Babası Isparta’da hem el halıları üretiyor hem satıyordu. Babasının yanında yetişti. Askere gitmeden önce onun verdiği sermaye ile kendisine dükkan açtı. Hem halıcılık, hem manifaturacılık yapıyordu. O dönemlerde hayal kuruyordu. Kendi kendine ‘İstanbul’a gideceğim. Ticaret yapacağım ve zengin olacağım’ diyordu.

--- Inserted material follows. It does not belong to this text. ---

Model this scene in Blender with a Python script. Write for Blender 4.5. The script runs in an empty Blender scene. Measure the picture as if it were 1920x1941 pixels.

Mustafa’nın askerlik dönemi geldi. Şansına vatani görevi İstanbul’a çıktı. Çarşı izinlerinde ilçe ilçe geziyordu. İstanbul’u keşfediyordu. Bir gün Kasımpaşa civarında dolaşıyordu. Bahar temizliği yapılan evlerin birkaçının balkonunda kendi dokudukları halılardan gördü. Burada iş yapabileceğine karar verdi. Çevreyi gözlemlediğinde de Sivaslı, Erzurumlu, Doğu kökenli ailelerin yaşadığını gördü. Dokudukları kırmızı halıların burada iyi satacağını düşündü. Piyasasının burası olacağına inandı. 1984’ün sonunda bir el arabası aldı. Halı, manifatura, çeyiz, mobilya satışına başladı. Mobilya satışı için de katalog gezdiriyordu. Müşteriye gösteriyor, beğenenlere modelini getirip, teslim ediyordu. Seyyar arabada çalışırken, 6 ay sonra kendisine ticari araç aldı ve işini bu şekilde sürdürdü.
Babası sermaye olması için 500 lira vermişti. Sermayesi bugünün şartlarında ortalama 10 yaşında araç alabilecek kadardı. O dönemlerde mal temin etmek zordu. Sermayesini de buraya yatırmak istemiyordu. Babasının adını kullanarak vadeli malzeme alıyordu. Satış sorunu yaşamıyordu. Yüzde 60’a yakın karlılıkla işini sürdürüyordu.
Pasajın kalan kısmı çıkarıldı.